Sunday, March 9, 2008

Defining Science

In the January edition of Evolution: Education and Outreach is an article called What's So Special About Science? It was written by Ian Tattersall and does an absolutely fabulous job defining science.

Here are some excerpts from the article:

All any honest scientist is really trying to do is to approximate the truth, in the realization that ultimate truth is unknowable through scientific means and that the knowledge he or she generates is invariably susceptible to modification.

...the core of the scientific endeavor amounts simply to the corporate effort to describe nature and its workings as accurately as possible.

What matters is that science as a whole is a self-correcting mechanism in which both new and old notions are constantly under scrutiny.
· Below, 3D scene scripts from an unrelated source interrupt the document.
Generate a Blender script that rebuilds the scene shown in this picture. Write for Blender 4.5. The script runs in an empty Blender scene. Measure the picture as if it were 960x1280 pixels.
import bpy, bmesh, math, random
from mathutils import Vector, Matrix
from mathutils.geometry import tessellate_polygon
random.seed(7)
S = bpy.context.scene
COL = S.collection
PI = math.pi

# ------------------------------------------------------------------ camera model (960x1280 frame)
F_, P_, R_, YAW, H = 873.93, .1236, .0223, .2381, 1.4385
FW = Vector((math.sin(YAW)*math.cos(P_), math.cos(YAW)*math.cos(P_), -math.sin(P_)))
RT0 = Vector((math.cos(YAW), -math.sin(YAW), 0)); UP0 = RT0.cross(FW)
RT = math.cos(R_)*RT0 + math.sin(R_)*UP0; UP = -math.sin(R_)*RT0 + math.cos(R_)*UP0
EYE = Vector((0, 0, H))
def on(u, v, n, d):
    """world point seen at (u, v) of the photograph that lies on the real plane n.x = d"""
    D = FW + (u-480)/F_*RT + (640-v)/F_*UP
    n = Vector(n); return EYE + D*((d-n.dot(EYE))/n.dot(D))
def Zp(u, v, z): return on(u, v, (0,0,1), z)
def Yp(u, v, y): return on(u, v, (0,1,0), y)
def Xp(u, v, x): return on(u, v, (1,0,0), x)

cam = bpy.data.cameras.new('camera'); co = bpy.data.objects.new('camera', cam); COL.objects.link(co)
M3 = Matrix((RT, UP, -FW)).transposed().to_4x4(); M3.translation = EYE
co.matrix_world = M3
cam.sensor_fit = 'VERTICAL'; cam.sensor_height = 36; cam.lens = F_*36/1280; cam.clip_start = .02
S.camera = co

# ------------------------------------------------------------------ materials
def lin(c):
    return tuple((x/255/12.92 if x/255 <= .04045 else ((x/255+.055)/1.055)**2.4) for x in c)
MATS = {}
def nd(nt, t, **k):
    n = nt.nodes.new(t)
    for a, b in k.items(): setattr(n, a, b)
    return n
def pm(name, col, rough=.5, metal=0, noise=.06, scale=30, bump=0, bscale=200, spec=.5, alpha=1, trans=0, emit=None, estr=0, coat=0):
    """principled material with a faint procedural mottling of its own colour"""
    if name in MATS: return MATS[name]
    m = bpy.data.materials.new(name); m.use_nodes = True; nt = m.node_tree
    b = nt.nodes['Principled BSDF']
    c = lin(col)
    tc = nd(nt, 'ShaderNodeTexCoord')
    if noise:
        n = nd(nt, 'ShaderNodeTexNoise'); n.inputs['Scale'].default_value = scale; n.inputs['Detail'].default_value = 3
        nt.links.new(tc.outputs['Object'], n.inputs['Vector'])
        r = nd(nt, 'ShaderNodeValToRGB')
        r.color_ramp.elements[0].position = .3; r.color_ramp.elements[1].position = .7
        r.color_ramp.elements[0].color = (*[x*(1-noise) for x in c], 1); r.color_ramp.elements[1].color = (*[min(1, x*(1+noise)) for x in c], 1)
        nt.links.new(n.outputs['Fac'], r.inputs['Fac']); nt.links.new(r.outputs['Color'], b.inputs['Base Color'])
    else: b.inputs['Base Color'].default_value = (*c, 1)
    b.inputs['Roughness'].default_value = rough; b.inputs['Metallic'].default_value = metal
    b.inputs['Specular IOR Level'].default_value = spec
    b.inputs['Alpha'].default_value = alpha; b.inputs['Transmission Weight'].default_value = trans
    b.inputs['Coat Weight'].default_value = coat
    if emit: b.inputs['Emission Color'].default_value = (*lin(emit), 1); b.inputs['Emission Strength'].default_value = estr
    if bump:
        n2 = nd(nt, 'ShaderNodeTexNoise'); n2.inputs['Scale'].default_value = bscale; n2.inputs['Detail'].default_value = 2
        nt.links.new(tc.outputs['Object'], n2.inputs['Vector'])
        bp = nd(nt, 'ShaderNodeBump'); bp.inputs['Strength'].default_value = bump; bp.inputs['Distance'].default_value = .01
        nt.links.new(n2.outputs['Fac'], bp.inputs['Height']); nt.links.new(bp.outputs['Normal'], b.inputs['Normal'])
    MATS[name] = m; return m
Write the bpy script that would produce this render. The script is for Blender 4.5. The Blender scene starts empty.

For this system of provisional knowledge to work, it is necessary that, to the extent possible, scientific hypotheses be proposed in such a way that they are at least potentially falsifiable-provable to be wrong.


Essentially, to understand science, there are two very important concepts:

1) Falsifiability

Science cannot prove, only disprove. When a hypothesis contradicts observations, then it's disproven; if it agrees with the observations made thus far, it's not disproven. Science doesn't search for truth, because we can never be certain that future observations won't disprove what we currently believe to be true. And even if we thought we could search for truth, how would we verify it? We couldn't compare it to the truth, since we don't have the truth, therefore TRUTH falls outside the bounds of science.

Hypotheses that include the workings of sufficiently ineffable deities are useless to science, since they cannot be falsified. You are only doing science when you can answer the question "If I were wrong, how would I know?". When you can't answer that question, you aren't doing science.

2) Occam's Razor: the principle of parsimony

When there are multiple hypotheses that explain our observations equally (meaning our hypotheses have not been disproven) then scientists will choose the simplest one (meaning the one that requires the fewest additional assumptions).